**Task statement**
Starting at the first line of the data below, retype every line up to and including the one containing "d_ = (Vector(p)-Vector((VX, VY, 1.19)));".

**Provided material**
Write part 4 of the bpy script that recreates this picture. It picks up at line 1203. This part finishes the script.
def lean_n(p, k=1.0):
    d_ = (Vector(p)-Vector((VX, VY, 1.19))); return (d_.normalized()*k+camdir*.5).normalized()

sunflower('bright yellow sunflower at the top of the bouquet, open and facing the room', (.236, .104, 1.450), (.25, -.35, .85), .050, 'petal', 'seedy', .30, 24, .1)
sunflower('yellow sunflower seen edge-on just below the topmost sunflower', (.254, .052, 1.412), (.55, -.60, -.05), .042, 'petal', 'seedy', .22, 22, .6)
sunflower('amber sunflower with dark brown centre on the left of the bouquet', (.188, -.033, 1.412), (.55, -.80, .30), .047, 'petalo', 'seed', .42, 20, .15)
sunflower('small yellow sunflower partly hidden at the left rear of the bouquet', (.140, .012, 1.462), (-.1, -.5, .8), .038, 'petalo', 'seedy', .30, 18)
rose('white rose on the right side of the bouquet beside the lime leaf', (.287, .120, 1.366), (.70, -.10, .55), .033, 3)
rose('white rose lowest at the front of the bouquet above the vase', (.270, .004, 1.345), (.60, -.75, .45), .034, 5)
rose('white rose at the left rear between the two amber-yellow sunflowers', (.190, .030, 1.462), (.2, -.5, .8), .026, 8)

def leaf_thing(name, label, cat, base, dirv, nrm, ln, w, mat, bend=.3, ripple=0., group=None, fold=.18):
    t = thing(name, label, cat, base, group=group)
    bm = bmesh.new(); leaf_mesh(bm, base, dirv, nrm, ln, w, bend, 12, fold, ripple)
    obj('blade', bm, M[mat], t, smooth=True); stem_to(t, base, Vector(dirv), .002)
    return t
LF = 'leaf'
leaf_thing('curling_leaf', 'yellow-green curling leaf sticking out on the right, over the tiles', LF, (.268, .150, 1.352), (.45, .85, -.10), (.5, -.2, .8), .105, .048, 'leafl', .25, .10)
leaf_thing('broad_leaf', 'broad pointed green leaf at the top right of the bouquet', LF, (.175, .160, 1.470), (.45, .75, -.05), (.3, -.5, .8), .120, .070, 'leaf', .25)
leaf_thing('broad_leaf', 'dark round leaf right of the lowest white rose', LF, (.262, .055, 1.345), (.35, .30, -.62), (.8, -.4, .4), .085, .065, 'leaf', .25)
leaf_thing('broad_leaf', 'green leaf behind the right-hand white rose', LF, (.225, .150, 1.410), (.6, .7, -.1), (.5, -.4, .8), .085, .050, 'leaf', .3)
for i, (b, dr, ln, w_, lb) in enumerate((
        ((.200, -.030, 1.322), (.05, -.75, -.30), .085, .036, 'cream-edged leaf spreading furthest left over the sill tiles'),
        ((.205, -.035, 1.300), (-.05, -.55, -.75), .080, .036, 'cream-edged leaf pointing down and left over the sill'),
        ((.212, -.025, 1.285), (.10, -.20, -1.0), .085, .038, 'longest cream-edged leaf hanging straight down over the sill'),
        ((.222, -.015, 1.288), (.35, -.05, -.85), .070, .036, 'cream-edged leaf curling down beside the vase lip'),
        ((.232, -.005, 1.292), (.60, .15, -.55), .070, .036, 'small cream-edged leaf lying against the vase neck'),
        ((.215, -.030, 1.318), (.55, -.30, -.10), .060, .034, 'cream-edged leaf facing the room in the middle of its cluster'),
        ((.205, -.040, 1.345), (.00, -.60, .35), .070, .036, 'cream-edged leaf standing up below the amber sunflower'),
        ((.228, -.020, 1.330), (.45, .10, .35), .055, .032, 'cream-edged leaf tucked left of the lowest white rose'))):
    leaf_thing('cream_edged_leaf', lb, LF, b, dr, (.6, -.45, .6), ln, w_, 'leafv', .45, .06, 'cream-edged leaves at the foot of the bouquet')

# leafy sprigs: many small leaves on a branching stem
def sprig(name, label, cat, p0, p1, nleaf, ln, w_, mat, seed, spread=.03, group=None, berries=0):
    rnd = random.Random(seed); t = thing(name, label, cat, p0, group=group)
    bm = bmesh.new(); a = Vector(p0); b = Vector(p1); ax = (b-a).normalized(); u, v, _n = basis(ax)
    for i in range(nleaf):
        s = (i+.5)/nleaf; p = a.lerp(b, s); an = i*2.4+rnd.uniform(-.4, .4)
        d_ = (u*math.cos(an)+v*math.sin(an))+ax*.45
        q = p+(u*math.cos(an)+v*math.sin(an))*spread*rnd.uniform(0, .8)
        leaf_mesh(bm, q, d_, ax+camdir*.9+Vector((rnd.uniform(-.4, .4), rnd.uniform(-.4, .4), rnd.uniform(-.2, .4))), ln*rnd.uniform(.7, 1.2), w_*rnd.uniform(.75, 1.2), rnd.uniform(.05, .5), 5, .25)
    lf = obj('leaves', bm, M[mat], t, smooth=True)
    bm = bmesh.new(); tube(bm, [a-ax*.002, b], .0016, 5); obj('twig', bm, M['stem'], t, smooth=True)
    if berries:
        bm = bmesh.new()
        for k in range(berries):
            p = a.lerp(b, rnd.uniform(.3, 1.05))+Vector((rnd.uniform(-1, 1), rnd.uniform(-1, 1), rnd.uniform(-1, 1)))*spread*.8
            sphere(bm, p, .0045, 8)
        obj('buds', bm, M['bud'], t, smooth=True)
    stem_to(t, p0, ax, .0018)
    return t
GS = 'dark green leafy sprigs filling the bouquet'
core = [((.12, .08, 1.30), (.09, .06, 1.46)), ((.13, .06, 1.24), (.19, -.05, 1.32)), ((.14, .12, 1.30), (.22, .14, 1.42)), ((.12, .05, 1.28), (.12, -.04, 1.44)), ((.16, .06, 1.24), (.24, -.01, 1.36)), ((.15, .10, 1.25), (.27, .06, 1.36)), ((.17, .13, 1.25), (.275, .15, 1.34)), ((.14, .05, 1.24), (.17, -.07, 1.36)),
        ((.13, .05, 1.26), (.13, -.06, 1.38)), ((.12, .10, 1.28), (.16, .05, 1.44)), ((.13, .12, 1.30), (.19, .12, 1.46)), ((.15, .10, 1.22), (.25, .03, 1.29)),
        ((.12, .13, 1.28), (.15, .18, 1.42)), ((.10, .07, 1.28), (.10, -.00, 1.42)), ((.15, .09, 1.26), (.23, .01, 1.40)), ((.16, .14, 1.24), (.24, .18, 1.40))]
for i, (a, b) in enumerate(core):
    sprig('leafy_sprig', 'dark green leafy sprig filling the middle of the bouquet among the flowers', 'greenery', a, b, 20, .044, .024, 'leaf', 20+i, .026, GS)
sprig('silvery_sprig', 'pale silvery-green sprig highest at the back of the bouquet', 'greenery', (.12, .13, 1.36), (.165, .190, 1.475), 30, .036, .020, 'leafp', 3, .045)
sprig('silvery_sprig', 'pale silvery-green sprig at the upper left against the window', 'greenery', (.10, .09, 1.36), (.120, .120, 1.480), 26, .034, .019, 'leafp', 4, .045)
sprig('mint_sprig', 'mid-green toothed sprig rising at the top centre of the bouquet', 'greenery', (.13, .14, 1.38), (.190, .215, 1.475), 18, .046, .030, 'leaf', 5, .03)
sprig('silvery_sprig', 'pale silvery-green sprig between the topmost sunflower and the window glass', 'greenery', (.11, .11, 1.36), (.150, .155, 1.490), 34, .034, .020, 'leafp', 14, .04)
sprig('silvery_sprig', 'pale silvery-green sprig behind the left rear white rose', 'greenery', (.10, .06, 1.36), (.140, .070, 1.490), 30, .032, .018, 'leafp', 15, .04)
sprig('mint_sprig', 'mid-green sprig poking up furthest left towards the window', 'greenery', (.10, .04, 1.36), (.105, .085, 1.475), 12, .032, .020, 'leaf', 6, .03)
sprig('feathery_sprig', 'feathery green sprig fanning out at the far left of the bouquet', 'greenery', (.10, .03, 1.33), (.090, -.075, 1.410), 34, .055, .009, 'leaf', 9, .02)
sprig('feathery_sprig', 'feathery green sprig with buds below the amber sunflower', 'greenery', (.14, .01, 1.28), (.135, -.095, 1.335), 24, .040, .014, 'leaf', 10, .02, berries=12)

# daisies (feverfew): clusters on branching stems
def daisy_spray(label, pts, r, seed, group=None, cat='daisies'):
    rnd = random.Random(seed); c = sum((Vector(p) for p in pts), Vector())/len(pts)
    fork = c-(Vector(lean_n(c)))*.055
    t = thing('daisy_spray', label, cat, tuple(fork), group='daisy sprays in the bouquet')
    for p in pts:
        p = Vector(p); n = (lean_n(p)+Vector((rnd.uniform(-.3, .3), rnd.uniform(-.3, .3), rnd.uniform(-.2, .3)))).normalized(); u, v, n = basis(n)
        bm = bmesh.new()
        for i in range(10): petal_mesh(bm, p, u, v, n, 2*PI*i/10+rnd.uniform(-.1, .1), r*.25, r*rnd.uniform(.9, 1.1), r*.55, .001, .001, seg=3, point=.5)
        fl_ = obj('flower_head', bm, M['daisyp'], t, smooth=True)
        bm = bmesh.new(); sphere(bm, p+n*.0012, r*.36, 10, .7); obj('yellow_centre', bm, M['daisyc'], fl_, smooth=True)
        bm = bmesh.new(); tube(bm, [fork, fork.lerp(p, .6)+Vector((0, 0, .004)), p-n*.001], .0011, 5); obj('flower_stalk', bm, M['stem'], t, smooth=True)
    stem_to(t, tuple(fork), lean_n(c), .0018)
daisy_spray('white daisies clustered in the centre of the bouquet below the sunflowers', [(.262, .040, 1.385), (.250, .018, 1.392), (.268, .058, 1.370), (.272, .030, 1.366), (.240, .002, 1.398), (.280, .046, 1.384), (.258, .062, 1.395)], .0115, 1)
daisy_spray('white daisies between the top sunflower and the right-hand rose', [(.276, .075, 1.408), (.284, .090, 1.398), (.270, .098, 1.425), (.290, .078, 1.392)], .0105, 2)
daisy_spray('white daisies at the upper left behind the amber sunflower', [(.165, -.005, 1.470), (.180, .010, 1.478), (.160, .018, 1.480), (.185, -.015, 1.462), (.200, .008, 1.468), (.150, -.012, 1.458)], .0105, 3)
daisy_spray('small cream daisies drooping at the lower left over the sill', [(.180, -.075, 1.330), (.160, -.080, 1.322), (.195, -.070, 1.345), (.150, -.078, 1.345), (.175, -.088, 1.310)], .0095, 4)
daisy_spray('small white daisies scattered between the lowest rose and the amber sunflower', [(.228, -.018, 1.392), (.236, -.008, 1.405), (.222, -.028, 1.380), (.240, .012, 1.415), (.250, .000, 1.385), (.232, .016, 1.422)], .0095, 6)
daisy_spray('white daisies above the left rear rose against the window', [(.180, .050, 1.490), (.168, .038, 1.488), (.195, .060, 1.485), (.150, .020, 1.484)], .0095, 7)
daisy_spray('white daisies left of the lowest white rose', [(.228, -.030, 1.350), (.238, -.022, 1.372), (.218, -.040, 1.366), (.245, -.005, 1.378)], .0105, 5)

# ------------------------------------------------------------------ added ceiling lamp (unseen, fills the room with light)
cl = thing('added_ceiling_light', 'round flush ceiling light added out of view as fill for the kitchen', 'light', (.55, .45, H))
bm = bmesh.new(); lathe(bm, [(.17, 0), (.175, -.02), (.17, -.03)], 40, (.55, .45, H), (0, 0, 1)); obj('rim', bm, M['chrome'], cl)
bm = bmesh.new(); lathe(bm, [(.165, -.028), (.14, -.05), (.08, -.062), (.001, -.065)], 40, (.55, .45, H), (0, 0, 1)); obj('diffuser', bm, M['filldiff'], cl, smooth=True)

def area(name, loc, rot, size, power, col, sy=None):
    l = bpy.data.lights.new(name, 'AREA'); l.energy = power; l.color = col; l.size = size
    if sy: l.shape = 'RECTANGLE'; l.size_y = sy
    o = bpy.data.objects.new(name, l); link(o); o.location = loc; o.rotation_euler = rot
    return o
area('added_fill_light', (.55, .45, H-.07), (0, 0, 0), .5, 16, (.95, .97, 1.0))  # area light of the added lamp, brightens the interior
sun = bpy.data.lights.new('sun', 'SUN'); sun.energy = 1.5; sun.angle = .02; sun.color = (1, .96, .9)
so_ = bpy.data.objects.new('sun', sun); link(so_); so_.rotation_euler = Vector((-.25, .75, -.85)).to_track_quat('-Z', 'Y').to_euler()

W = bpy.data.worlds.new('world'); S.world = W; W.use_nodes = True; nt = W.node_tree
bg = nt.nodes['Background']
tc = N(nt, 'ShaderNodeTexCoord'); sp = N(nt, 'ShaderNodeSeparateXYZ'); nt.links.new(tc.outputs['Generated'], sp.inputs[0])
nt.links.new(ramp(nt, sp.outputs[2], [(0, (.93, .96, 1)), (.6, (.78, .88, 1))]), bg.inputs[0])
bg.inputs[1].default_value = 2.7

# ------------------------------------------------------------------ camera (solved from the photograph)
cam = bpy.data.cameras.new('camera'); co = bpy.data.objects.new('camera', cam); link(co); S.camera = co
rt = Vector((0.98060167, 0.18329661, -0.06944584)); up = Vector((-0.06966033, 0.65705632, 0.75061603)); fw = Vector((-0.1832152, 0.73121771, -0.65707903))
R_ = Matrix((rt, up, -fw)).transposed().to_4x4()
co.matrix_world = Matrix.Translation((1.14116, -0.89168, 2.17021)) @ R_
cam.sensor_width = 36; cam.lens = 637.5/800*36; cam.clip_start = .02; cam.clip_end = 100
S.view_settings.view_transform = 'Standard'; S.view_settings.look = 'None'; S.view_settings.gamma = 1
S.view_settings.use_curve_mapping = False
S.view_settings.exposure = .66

**Solution for this problem**
Write part 4 of the bpy script that recreates this picture. It picks up at line 1203. This part finishes the script.
def lean_n(p, k=1.0):
    d_ = (Vector(p)-Vector((VX, VY, 1.19))); return (d_.normalized()*k+camdir*.5).normalized()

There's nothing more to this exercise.